Given this, even the economic powerhouses that are not US allies do not want to upend the existing world order, but rather to gain more space within it, such as through increased authority in international institutions. After all, they rose precisely by integrating themselves into the global economic system.
Even China, which arguably seeks to curtail US leadership in some domains, has no choice but to cooperate with the US and its allies on many foreign-policy issues. China can challenge American leadership only if others follow it, and so far it has found few takers. Only Russia has sought to play a more destabilizing role – during the global financial crisis, in Syria, and now in Ukraine.
To be sure, the emerging powers do share a strong inclination toward rivalry – or at least toward autonomy – which is rooted in what might be called the “psychology of rise.” But they know that an excessively aggressive stance toward the US would undermine their interest in a stable global economy and the safe passage of their goods and energy through international sea and air routes.

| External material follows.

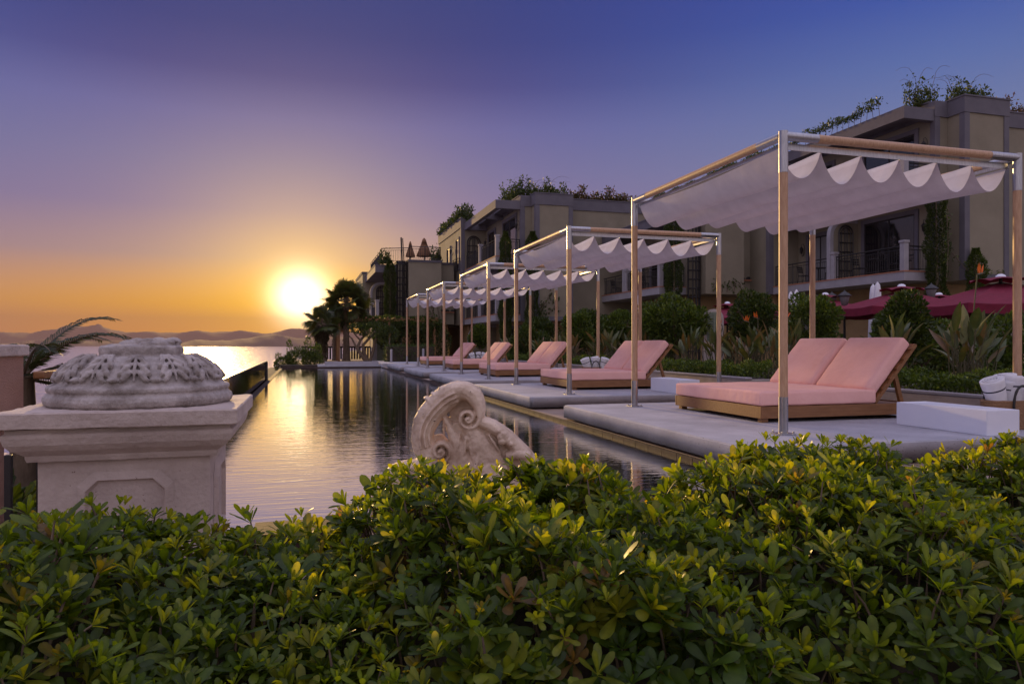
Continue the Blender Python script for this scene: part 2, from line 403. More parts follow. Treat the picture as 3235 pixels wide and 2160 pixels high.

This is particularly true for China, because its domestic stability and international influence depend largely on its ability to maintain rapid economic growth, which demands ever-larger quantities of imported energy and other natural resources. To ensure unimpeded access to these critical resources, China needs stability in the countries from which it can extract them, in the markets in which it can invest, and in the routes linking China to its suppliers. But China’s capacity to maintain these conditions is extremely limited – and in some cases (as in the Persian Gulf), it is heavily dependent on US military power.
In short, striking a balance between the impulse toward rivalry and incentives encouraging restraint is the most important dynamic in contemporary international affairs. And, for now, the global balance is tipping toward restraint.

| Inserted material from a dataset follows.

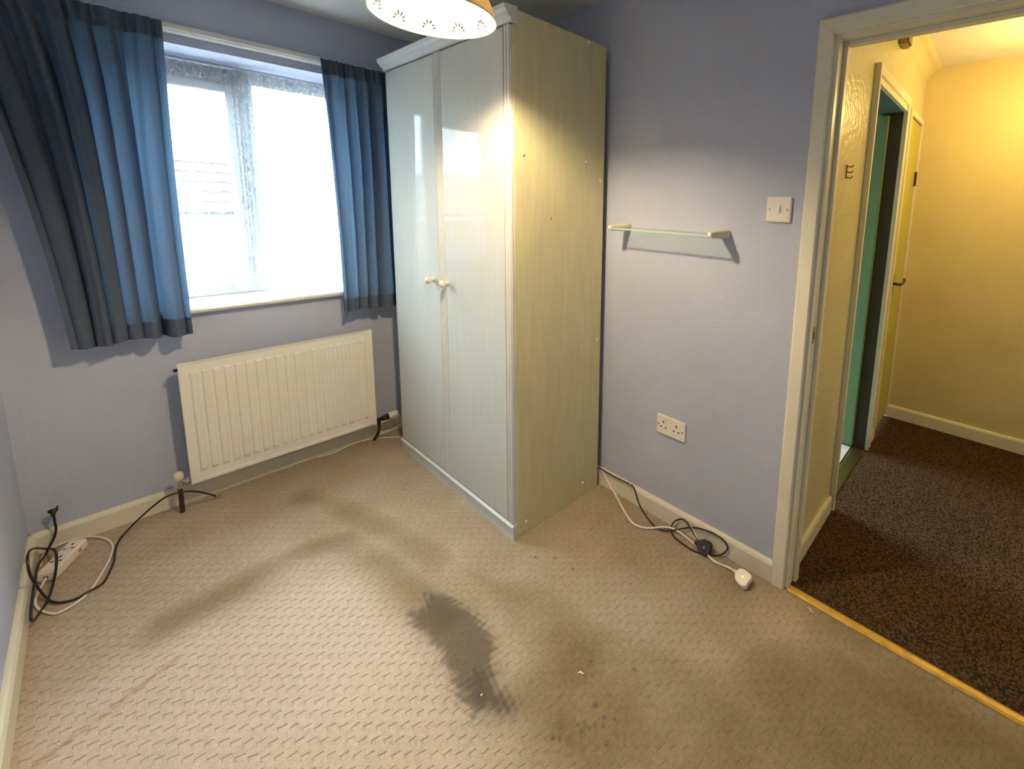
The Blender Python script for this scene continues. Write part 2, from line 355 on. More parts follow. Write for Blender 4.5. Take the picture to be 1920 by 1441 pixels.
def ldist(P, line):
    d = np.full(len(P), 1e9)
    for a, b in zip(line, line[1:]):
        a = np.array(a); b = np.array(b); ab = b-a; t = np.clip(((P-a)@ab)/(ab@ab), 0, 1); q = P-(a+t[:, None]*ab)
        d = np.minimum(d, np.hypot(q[:, 0], q[:, 1]))
    return d
def fine_noise(P):
    x, y = P[:, 0], P[:, 1]
    return (np.sin(61*x+13*np.sin(23*y))+np.sin(73*y+11*np.sin(31*x)))*.5
def seg(*p): return np.unique(np.concatenate([np.arange(a, b, st) for a, b, st in p]+[[p[-1][1]]]).round(6))
xs = seg((XL, -1.02, .008), (-1.02, -.45, .003), (-.45, -.006, .008)); ys = seg((YF, -2.08, .010), (-2.08, -1.25, .003), (-1.25, 0, .008))
gx, gy = np.meshgrid(xs, ys); P = np.stack([gx.ravel(), gy.ravel()], 1); n = fine_noise(P)
soft = lambda d, w_: 1/(1+np.exp(np.clip(d/w_, -30, 30)))
n2 = (np.sin(9*P[:, 0]+4*np.sin(7*P[:, 1]))+np.sin(11*P[:, 1]+3*np.sin(8*P[:, 0])))*.5
CLEAN = [(XL,-.90),(-1.768,-.87),(-1.592,-.82),(-1.381,-.874),(-1.17,-.853),(-1.027,-.956),(-.976,-1.202),(-.984,-1.451),(-1.005,-1.677),(-1.007,-1.788),(-1.019,-1.877),(-1.1,-3.45),(XL,-3.45)]
soil = (.34+.24*soft(-1.25-P[:, 0], .12))*(1-soft(sdist(P, CLEAN)+.02*n2, .035))
soil = np.maximum(soil, .95*soft(sdist(P, SOIL)+.02*n2, .045))
soil = np.maximum(soil, .82*np.exp(-(ldist(P, [(-1.50,-.76),(-1.32,-.74),(-1.13,-.72),(-1.0,-.78),(-.93,-1.02),(-.90,-1.40)])/.10)**2)*(1+.15*n2))
soil = np.maximum(soil, .80*np.exp(-(ldist(P, [(-1.02,-.35),(-.93,-.55),(-.86,-.80),(-.80,-1.15)])/.12)**2)*(1+.15*n2))
soil = np.maximum(soil, .55*np.exp(-(ldist(P, [(-.86,-1.1),(-.74,-1.45),(-.66,-1.75)])/.09)**2))
soil = np.maximum(soil, .85*np.exp(-(ldist(P, [(-.05,-2.40),(-.1,-2.9),(-.4,-3.2)])/.18)**2))
stain = .80*soft(sdist(P, STAIN)+.012*n, .006)
stain = np.maximum(stain, .97*soft(sdist(P, STAIN2)+.012*n, .010))
for i, (a, b, rr) in enumerate(SPOTS):
    d = np.hypot(P[:, 0]-a, P[:, 1]-b); stain = np.maximum(stain, (.45 if rr > .009 else .95)*soft(d-rr*.9+.001*n, .0022 if rr < .009 else .006))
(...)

Of course, the US will invariably face new challenges, all of which are on vivid display in Ukraine. Countries will be torn between retaining their security ties to the US and building new economic linkages with China. The complex global systems in which America’s interests are enmeshed will test US diplomacy.

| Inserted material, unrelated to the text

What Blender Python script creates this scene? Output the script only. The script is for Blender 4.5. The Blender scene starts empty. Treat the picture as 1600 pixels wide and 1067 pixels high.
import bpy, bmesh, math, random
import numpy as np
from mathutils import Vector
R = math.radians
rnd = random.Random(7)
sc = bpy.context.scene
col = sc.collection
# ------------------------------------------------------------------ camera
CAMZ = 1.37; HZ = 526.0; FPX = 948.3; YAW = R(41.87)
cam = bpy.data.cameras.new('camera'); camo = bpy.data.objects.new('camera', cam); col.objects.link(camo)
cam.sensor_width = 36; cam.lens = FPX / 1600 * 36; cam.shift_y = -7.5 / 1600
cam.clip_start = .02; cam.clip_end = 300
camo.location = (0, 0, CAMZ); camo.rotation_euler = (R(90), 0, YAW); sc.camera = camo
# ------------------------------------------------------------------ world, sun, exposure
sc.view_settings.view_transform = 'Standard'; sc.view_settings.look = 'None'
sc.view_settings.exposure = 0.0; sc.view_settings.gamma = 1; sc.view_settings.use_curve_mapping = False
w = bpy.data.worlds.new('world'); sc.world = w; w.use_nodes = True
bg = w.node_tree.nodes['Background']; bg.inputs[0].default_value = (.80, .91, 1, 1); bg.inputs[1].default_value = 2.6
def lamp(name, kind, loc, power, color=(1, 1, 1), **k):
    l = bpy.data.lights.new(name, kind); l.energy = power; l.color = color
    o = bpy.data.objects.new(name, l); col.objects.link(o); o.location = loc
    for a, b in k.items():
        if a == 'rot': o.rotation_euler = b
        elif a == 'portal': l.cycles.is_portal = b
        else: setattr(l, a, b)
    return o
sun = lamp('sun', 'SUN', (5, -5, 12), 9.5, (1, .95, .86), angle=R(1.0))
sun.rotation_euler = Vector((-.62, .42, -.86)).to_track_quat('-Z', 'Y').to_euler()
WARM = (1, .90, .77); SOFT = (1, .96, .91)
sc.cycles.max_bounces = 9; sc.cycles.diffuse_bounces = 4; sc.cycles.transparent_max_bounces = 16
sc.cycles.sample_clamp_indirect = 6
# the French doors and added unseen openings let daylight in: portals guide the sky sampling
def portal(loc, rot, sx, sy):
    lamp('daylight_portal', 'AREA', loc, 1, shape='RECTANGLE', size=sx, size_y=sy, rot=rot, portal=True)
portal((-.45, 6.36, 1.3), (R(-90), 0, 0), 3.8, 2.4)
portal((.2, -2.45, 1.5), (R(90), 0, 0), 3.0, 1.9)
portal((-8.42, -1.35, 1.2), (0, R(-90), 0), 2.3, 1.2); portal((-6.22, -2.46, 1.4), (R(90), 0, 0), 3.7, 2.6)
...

Perhaps the most dangerous challenge is the prospect of emerging powers leaning increasingly toward autonomy, instead of alliance. China and India may not have been happy about Russia’s actions in Ukraine, but none of the emerging economies could bring itself to vote against Russia in the United Nations General Assembly, even though the vote was ultimately meaningless. (China took the strongest position in the Security Council by abstaining.) They are not sticking with Russia; but they are not joining a Western effort to isolate Russia, either.
Ultimately, however, the world’s relentless evolution plays to America’s most important strength: its unique ability to build broad and disparate coalitions. The range of alliances and relationships that the US has created, including with several of the rising powers, far surpasses that of any other global actor – and will continue to do so for the foreseeable future. This is perhaps the most enduring feature of American power.
There is no denying that the US no longer enjoys the unrivaled hyperpower status that it did at the end of the Cold War. But, for the time being, the international system remains America’s to lead.